■ DATA EXTRACT
↓

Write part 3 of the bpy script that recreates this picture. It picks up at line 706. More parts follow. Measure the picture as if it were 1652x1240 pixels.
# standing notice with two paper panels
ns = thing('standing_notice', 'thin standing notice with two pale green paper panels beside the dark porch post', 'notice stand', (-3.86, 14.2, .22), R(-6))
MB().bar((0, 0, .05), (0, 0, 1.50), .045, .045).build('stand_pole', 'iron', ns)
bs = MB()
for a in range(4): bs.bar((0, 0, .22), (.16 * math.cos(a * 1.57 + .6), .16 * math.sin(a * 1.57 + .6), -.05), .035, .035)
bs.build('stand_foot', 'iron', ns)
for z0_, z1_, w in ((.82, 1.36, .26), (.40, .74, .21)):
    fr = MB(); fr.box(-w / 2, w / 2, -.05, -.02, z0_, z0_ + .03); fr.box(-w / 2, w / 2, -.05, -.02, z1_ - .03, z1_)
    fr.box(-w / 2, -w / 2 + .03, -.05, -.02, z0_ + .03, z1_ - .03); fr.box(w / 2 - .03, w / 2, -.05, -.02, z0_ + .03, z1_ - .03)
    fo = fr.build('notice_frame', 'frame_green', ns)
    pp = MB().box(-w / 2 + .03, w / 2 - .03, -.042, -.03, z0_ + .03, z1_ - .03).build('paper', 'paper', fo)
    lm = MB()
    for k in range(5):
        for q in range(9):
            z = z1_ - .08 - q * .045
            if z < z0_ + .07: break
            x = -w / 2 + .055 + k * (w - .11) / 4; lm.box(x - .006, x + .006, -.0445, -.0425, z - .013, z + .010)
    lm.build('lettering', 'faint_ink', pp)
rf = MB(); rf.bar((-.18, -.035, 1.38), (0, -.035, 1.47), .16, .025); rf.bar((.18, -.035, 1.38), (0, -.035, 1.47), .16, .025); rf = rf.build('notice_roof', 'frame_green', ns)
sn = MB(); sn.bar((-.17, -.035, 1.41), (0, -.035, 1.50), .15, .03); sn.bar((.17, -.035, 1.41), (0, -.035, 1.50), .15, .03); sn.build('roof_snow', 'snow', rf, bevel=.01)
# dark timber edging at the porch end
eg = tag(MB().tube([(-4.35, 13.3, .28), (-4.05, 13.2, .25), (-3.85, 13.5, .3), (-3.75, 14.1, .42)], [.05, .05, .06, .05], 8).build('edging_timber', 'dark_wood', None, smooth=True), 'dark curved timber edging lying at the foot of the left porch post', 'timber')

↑

■ EXERCISE PROMPT
Output the full listing without altering anything.

■ FULL SOLUTION
Write part 3 of the bpy script that recreates this picture. It picks up at line 706. More parts follow. Measure the picture as if it were 1652x1240 pixels.
# standing notice with two paper panels
ns = thing('standing_notice', 'thin standing notice with two pale green paper panels beside the dark porch post', 'notice stand', (-3.86, 14.2, .22), R(-6))
MB().bar((0, 0, .05), (0, 0, 1.50), .045, .045).build('stand_pole', 'iron', ns)
bs = MB()
for a in range(4): bs.bar((0, 0, .22), (.16 * math.cos(a * 1.57 + .6), .16 * math.sin(a * 1.57 + .6), -.05), .035, .035)
bs.build('stand_foot', 'iron', ns)
for z0_, z1_, w in ((.82, 1.36, .26), (.40, .74, .21)):
    fr = MB(); fr.box(-w / 2, w / 2, -.05, -.02, z0_, z0_ + .03); fr.box(-w / 2, w / 2, -.05, -.02, z1_ - .03, z1_)
    fr.box(-w / 2, -w / 2 + .03, -.05, -.02, z0_ + .03, z1_ - .03); fr.box(w / 2 - .03, w / 2, -.05, -.02, z0_ + .03, z1_ - .03)
    fo = fr.build('notice_frame', 'frame_green', ns)
    pp = MB().box(-w / 2 + .03, w / 2 - .03, -.042, -.03, z0_ + .03, z1_ - .03).build('paper', 'paper', fo)
    lm = MB()
    for k in range(5):
        for q in range(9):
            z = z1_ - .08 - q * .045
            if z < z0_ + .07: break
            x = -w / 2 + .055 + k * (w - .11) / 4; lm.box(x - .006, x + .006, -.0445, -.0425, z - .013, z + .010)
    lm.build('lettering', 'faint_ink', pp)
rf = MB(); rf.bar((-.18, -.035, 1.38), (0, -.035, 1.47), .16, .025); rf.bar((.18, -.035, 1.38), (0, -.035, 1.47), .16, .025); rf = rf.build('notice_roof', 'frame_green', ns)
sn = MB(); sn.bar((-.17, -.035, 1.41), (0, -.035, 1.50), .15, .03); sn.bar((.17, -.035, 1.41), (0, -.035, 1.50), .15, .03); sn.build('roof_snow', 'snow', rf, bevel=.01)
# dark timber edging at the porch end
eg = tag(MB().tube([(-4.35, 13.3, .28), (-4.05, 13.2, .25), (-3.85, 13.5, .3), (-3.75, 14.1, .42)], [.05, .05, .06, .05], 8).build('edging_timber', 'dark_wood', None, smooth=True), 'dark curved timber edging lying at the foot of the left porch post', 'timber')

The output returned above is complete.